Casa familiare, l’assegnazione non è per sempre. Ecco quando si deve lasciare

Patrizia Del Pidio

13 Agosto 2025 - 16:20

L’assegnazione della casa familiare non è per sempre dopo la separazione o il divorzio. Ecco quando l’ex coniuge è costretto a lasciarla e perchè.

Casa familiare, l’assegnazione non è per sempre. Ecco quando si deve lasciare

Con la sentenza di separazione o divorzio, la casa familiare viene assegnata a uno dei due coniugi. In presenza di figli minori, la casa coniugale è assegnata a quello con cui convivono indipendentemente da chi ne sia il proprietario. Il diritto riconosciuto all’ex coniuge, però, non è permanente, poiché si tratta di una misura temporanea che viene meno quando i figli diventano maggiorenni e iniziano a lavorare.

A ribadirlo è la sentenza 316 del 16 giugno 2025 con la quale il Tribunale di Asti ha chiarito che l’assegnazione della casa familiare è legata alla non autosufficienza dei figli. Quando questo presupposto viene meno il diritto di vivere nella casa in questione viene meno sia per il figlio che per il genitore che viveva con lui.

L’assegnazione della casa coniugale non rientra nel mantenimento dell’ex coniuge e l’unica funzione che ha è quella di tutelare i figli durante la crescita: si vuole evitare che oltre al trauma della separazione dei genitori la prole debba vivere anche lo sradicamento dall’ambiente di vita, come la scuola frequentata o le amicizie consolidate.

La revoca dell’assegnazione della casa coniugale

Quando il figlio maggiorenne è economicamente autonomo il diritto a vivere nella casa coniugale viene revocato perché viene meno il presupposto che ne giustifica l’assegnazione.
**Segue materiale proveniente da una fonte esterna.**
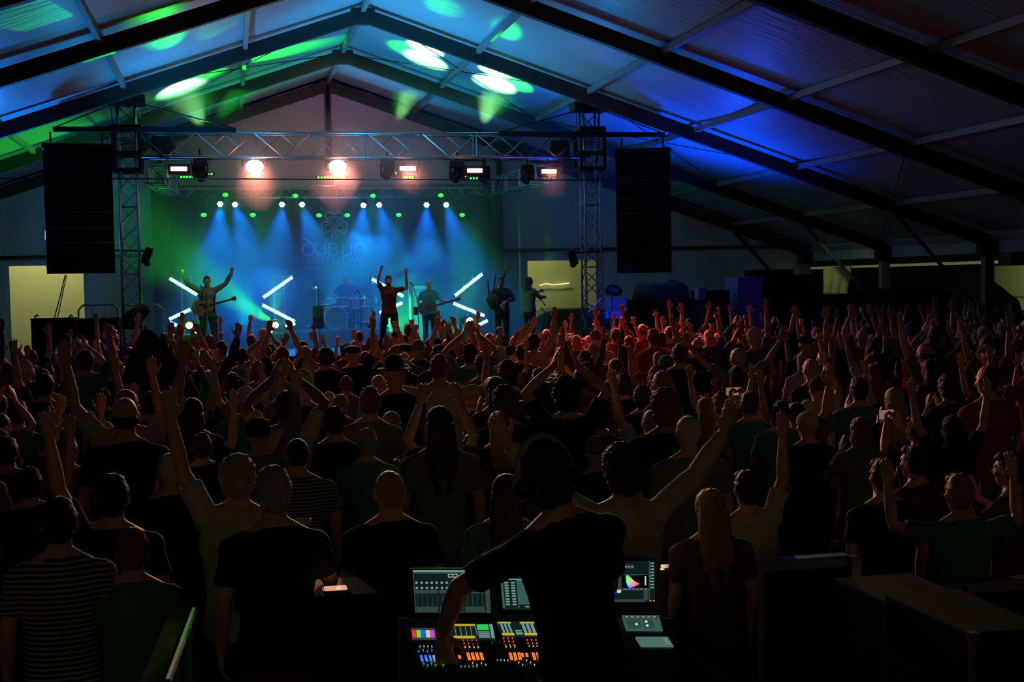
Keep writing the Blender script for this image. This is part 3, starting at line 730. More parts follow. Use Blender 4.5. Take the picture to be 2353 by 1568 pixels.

Il beneficiario dell’assegnazione della casa coniugale è il figlio e non l’ex coniuge che può abitarla solo per il fatto di convivere con il figlio.

Come ha chiarito la sentenza del Tribunale di Asti, l’assegnazione viene revocata una volta che il figlio diventa economicamente autonomo poiché viene meno il bisogno di tutela. A revocare l’assegnazione, però, deve essere il giudice e il diritto di abitare nella casa viene meno sia per il figlio che per l’ex coniuge.

In questo caso, se l’immobile è in comproprietà i due ex coniugi dovranno decidere se venderlo o come gestirne l’uso. Se, invece, è di proprietà esclusiva dell’ex coniuge che non ci vive, quest’ultimo torna in pieno possesso dell’immobile e può chiedere all’altro di lasciarlo libero.

Come si stabilisce se un figlio è economicamente autosufficiente?

Per stabilire quando il figlio è autosufficiente economicamente non esiste un limite di reddito stabilito dalla legge, la cosa deve essere valutata caso per caso dal giudice. Non è necessario avere un lavoro a tempo indeterminato o un reddito alto, è sufficiente che il figlio maggiorenne abbia la capacità di produrre reddito. Anche un lavoro precario permette di avere la possibilità concreta di mantenersi da soli.

La casa coniugale rimane un diritto per il figlio (e per il genitore che con lui convive) fino a quando non riesce a camminare sulle proprie gambe.

La casa coniugale assegnata deve essere, quindi, considerata una tutela temporanea e non un’eredità anticipata. Non è un diritto a vita per il figlio, né per l’ex coniuge al quale è stata assegnata.